O dom de conselho e os misericordiosos
O quinto dom do Espírito Santo a se manifestar no caminho de santificação chama-se dom de conselho. Como o nome diz, ele traz a clareza interior (conselho) sobre o que contribui ou não para nossa salvação. Afinal, entre duas obras queridas por Deus, qual devemos executar? Se o filho ficou doente, o correto é conduzir a pregação no grupo de oração conforme foi combinado ou permanecer ao lado do filho? Qual a verdadeira obra de misericórdia para o momento? Como não existem respostas prontas e os casos, circunstâncias e envolvidos são sempre diferentes, somente o dom de conselho pode revelar o verdadeiro desejo de Deus e colocar a virtude da prudência em condições de atuar corretamente. Ele nos conduz a servir do próximo, mas da maneira correta, sem prejuízo para nós mesmos e para os outros. Logo mais, veremos também como os dons de conselho e fortaleza são fundamentais para abrirem a porta que leva às segundas moradas, e porque tantos cristãos não conseguem sair dessas primeiras moradas por não desenvolverem esses dons que recebem gratuitamente com a graça santificante.

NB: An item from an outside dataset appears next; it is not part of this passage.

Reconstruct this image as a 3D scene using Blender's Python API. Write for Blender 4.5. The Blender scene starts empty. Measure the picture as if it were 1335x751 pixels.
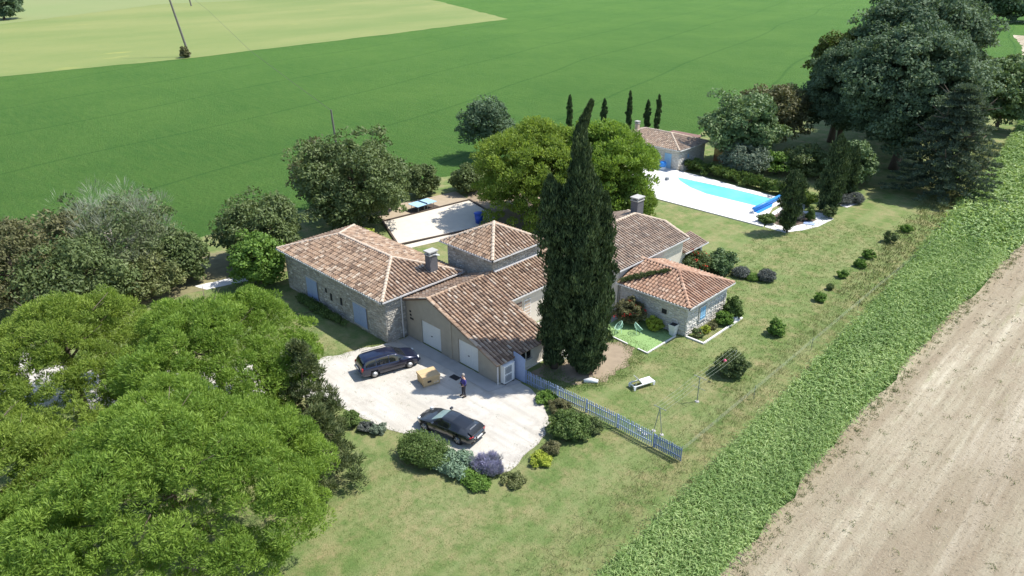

Chegou a hora de rever os dons e as bem-aventuranças, de perceber onde realmente você se encontra nessa escada que leva às segundas moradas. No próximo artigo, veremos, de uma forma mais esquemática, tudo o que é essencial nessas primeiras moradas do castelo interior de nossa alma para uma verdadeira progressão espiritual. Os artigos anteriores já trouxeram cada item detalhadamente; agora, trata-se de conseguir uma perfeita visão de conjunto como um verdadeiro mapa. Deus tem pressa com nossa santificação! São os santos que, verdadeiramente, conduzem a propagação do Reino de Deus na Terra. Rezo para que o dom de fortaleza atue em você, fazendo-o incansável nessa busca. A recompensa é inigualável, e o Senhor de todas as coisas vive mais próximo do que percebemos.